In ihren Interieurs und Treppenbildern dominieren ornamental-gemusterte Teppiche die Bildfläche. Extreme Unter- oder Aufsichten, die nicht der Perspektive eines ausgewachsenen Menschen entsprechen, irritieren den Betrachter. Die prächtigen Muster und die fast fühlbaren Materialien, die an großbürgerliche Raumausstattungen erinnern, kollidieren mit der eigenen unmöglichen Verortung im Bildgeschehen.
Auch in ihren oft großformatigen Früchtebildern, in denen Kirschen oder Trauben in Übergröße vor einem Himmel, einer Landschaft oder vor neutralem schwarzen Grund angeordnet sind, werden dem Betrachter kaum Proportionshilfen gegeben. In geradezu barocker Fülle scheinen die reifen Früchte zum Greifen nahe zu sein, schrecken gleichzeitig jedoch durch ihre unnatürliche Makellosigkeit in Form und Farbe ab.
Einige frühe Tierköpfe runden die Ausstellung ab und dokumentieren so Karin Kneffels Schaffen der vergangenen 20 Jahre. Durch die extreme Ausschnitthaftigkeit wirken diese kleinformatigen Arbeiten wie individuelle Portraits: Schweine, Schafe oder Hühner blicken den Betrachter direkt an, es entsteht eine seltsam-intime Zwiesprache mit den Tieren.
Charakteristisch für sämtliche Arbeiten Kneffels sind die auffallend präzise Maltechnik und ein nahezu unsichtbarer Pinselstrich. Durch ihre besonders aufwendige Technik – allein die Grundierung der Leinwände wird in vier Schichten langwierig vorbereitet – entstehen nur ca. 20 Gemälde pro Jahr. Kneffel greift für ihre Gemälde auf einen großen Schatz selbst angefertigter Photographien zurück, von denen sie immer mehrere auf der Leinwand kompositorisch verknüpft und somit die Realität verfremdet.

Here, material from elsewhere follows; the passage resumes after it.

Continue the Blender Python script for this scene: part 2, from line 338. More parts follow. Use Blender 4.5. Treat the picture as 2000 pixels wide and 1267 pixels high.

„Man muss etwas länger hinschauen, um zu merken, dass nichts stimmt […]. Man kann sich selbst darin gar nicht richtig verorten. Es bleibt eine Ungewissheit.“
Karin Kneffel
Am Anfang steht das rätselhafte Bild, zurück bleibt der zweifelnde Betrachter und seine über die Darstellung hinausgehenden Fantasien.